*EXERCISE:*
Retype, word for word, the lines between the ones holding "Model this scene" and "SC.camera = cam", inclusive; pictures stay out of the copy.

*GIVEN INFORMATION:*

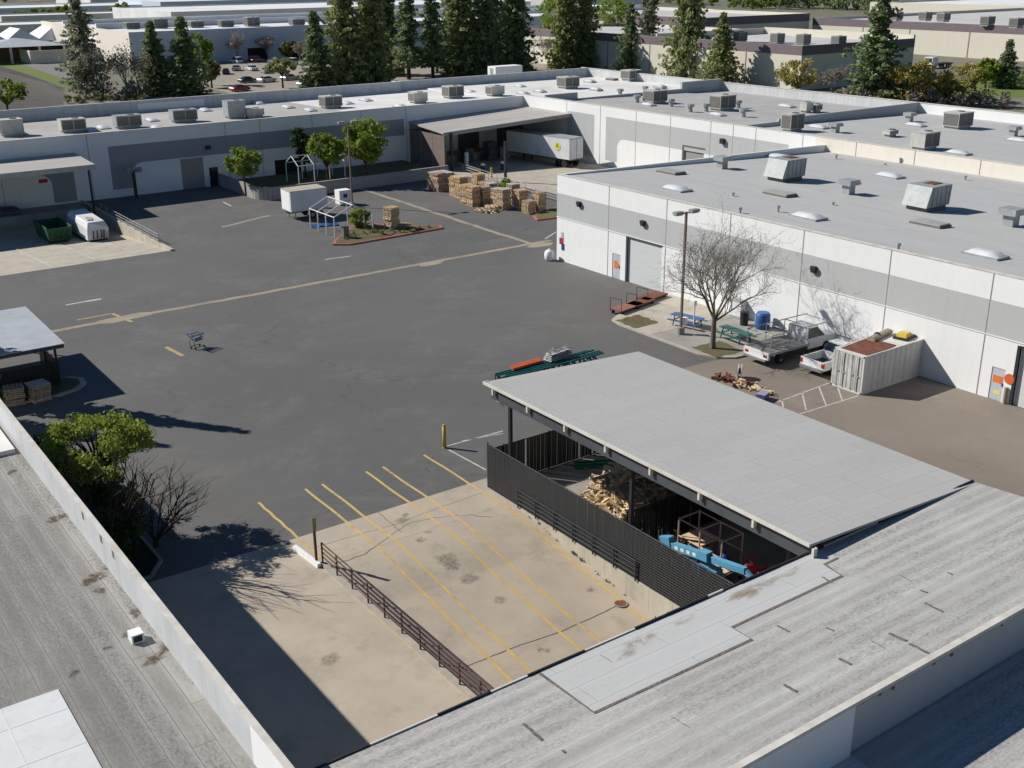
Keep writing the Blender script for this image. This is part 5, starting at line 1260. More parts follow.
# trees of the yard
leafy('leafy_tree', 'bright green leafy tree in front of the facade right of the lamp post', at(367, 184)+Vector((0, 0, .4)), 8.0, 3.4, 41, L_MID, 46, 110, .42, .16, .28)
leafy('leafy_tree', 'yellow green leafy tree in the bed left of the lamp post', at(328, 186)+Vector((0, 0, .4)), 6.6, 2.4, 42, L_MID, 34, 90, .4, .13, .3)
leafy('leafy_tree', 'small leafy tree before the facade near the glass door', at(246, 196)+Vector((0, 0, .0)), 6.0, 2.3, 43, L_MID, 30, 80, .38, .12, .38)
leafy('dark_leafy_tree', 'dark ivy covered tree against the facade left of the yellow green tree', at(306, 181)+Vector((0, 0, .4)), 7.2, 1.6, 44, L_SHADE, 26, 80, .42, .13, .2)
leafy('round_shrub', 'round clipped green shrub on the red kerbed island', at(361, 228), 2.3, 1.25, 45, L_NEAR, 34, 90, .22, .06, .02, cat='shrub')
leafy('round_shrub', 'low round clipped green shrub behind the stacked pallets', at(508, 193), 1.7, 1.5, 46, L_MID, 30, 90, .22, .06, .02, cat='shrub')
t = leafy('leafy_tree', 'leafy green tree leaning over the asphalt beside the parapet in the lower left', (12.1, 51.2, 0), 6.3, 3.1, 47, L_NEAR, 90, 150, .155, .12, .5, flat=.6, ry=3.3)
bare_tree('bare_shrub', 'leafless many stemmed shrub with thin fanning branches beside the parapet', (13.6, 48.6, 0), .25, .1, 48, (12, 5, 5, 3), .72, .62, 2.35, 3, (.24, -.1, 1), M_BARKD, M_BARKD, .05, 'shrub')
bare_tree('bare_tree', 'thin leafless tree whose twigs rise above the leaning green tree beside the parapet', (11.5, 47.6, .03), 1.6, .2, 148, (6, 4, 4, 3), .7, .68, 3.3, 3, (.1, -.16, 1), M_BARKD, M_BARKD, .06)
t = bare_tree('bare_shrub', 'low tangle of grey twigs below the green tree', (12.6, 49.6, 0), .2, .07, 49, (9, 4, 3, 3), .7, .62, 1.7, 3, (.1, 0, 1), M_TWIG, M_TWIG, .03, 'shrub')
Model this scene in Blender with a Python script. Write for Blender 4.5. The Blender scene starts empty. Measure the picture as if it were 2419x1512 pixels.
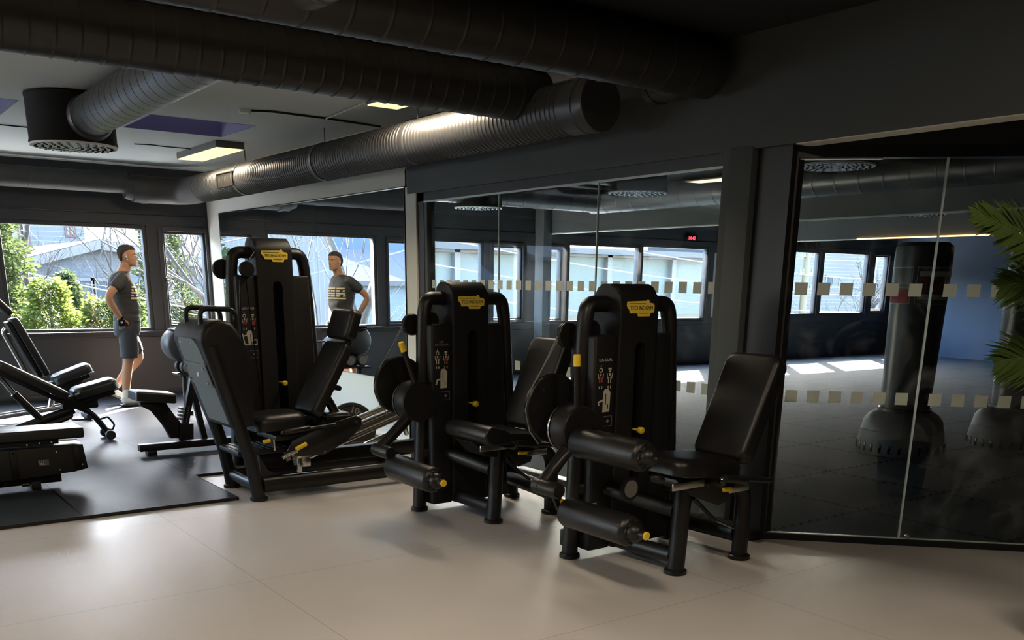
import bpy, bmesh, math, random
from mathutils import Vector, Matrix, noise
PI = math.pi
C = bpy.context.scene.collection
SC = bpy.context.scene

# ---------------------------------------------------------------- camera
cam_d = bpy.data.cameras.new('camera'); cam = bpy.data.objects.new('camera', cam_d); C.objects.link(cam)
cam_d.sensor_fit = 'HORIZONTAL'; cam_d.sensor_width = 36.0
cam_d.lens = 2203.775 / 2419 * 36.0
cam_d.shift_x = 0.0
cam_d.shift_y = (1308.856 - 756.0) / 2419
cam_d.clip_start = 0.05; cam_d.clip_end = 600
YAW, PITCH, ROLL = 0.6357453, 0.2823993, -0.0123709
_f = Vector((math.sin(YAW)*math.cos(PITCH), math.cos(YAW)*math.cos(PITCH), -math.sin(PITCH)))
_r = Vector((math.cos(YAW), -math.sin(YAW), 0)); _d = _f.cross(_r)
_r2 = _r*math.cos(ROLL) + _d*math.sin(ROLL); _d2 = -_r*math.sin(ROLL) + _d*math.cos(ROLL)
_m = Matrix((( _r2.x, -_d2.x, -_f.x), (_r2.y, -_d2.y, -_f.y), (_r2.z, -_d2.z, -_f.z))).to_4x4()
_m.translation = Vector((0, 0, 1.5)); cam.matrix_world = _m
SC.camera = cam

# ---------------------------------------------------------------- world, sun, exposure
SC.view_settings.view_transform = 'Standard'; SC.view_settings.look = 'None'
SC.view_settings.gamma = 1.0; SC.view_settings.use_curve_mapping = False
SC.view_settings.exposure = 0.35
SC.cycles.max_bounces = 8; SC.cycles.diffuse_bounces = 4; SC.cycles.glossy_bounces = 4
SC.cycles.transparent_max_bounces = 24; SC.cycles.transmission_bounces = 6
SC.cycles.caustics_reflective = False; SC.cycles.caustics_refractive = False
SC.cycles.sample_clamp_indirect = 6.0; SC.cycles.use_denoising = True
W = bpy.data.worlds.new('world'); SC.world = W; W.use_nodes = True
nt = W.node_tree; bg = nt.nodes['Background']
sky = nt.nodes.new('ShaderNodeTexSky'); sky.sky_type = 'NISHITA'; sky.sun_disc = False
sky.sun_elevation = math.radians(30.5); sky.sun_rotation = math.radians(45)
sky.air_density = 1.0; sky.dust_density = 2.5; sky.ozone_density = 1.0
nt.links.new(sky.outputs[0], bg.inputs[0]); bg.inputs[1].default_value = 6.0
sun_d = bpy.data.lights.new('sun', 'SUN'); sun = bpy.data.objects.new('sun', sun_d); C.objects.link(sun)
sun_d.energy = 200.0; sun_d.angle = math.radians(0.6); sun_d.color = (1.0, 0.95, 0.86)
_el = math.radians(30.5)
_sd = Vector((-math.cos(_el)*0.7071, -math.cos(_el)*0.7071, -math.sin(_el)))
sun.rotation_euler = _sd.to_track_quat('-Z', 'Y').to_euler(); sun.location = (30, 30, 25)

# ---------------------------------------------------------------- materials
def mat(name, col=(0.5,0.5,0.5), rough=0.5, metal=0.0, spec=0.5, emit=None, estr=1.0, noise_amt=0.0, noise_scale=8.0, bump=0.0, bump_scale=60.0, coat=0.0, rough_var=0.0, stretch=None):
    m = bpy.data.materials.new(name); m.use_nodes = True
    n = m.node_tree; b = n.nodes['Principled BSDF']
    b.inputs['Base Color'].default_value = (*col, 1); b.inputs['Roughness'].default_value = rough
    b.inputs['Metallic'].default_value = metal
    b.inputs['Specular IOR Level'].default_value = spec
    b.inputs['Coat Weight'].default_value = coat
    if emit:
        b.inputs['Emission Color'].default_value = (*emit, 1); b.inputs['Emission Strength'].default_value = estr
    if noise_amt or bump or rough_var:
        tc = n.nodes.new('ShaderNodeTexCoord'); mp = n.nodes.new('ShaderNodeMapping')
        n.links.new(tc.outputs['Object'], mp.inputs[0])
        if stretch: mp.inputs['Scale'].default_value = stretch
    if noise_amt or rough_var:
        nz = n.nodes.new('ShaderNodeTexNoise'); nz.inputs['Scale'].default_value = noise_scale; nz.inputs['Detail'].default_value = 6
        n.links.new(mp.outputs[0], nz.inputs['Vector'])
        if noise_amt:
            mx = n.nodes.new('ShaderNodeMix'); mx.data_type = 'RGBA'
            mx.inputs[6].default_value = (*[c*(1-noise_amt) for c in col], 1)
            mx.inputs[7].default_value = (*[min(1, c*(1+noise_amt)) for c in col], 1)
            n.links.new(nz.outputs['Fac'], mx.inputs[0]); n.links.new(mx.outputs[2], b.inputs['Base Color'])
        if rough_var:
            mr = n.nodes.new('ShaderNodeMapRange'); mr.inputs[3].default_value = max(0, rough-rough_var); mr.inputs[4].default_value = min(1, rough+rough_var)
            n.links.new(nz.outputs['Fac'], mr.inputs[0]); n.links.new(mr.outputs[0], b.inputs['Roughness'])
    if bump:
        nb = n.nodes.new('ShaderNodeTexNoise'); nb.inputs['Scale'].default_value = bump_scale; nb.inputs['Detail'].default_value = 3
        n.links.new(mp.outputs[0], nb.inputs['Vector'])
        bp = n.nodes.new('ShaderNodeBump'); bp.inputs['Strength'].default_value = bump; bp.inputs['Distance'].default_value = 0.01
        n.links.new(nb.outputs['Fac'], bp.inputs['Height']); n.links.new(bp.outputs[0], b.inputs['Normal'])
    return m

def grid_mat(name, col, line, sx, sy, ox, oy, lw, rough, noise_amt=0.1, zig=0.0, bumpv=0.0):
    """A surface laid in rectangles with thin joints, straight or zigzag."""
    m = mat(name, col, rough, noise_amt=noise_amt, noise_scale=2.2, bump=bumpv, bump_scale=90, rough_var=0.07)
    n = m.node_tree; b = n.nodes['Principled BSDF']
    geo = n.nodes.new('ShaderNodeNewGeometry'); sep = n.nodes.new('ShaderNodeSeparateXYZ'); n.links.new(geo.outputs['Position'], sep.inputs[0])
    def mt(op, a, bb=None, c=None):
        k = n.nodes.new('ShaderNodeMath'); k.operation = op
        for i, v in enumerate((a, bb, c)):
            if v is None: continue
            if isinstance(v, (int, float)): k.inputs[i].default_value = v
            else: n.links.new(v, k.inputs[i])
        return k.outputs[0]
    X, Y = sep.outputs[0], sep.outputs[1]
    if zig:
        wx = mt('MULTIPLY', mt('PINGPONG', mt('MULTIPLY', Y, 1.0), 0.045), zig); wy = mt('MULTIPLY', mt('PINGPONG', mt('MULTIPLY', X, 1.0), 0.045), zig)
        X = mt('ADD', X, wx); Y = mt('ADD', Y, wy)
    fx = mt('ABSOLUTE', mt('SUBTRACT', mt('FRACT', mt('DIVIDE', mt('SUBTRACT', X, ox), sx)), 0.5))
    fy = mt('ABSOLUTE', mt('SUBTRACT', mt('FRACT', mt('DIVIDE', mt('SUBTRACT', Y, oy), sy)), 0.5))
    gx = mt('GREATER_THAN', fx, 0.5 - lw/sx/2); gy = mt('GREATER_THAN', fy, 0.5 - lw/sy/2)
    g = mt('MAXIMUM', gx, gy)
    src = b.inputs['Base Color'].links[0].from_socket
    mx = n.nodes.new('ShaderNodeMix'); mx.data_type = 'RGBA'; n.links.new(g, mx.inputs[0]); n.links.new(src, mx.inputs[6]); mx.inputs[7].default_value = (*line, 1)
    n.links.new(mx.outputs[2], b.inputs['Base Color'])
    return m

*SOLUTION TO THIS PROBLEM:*
Model this scene in Blender with a Python script. Write for Blender 4.5. The Blender scene starts empty. Measure the picture as if it were 2419x1512 pixels.
import bpy, bmesh, math, random
from mathutils import Vector, Matrix, noise
PI = math.pi
C = bpy.context.scene.collection
SC = bpy.context.scene

# ---------------------------------------------------------------- camera
cam_d = bpy.data.cameras.new('camera'); cam = bpy.data.objects.new('camera', cam_d); C.objects.link(cam)
cam_d.sensor_fit = 'HORIZONTAL'; cam_d.sensor_width = 36.0
cam_d.lens = 2203.775 / 2419 * 36.0
cam_d.shift_x = 0.0
cam_d.shift_y = (1308.856 - 756.0) / 2419
cam_d.clip_start = 0.05; cam_d.clip_end = 600
YAW, PITCH, ROLL = 0.6357453, 0.2823993, -0.0123709
_f = Vector((math.sin(YAW)*math.cos(PITCH), math.cos(YAW)*math.cos(PITCH), -math.sin(PITCH)))
_r = Vector((math.cos(YAW), -math.sin(YAW), 0)); _d = _f.cross(_r)
_r2 = _r*math.cos(ROLL) + _d*math.sin(ROLL); _d2 = -_r*math.sin(ROLL) + _d*math.cos(ROLL)
_m = Matrix((( _r2.x, -_d2.x, -_f.x), (_r2.y, -_d2.y, -_f.y), (_r2.z, -_d2.z, -_f.z))).to_4x4()
_m.translation = Vector((0, 0, 1.5)); cam.matrix_world = _m
SC.camera = cam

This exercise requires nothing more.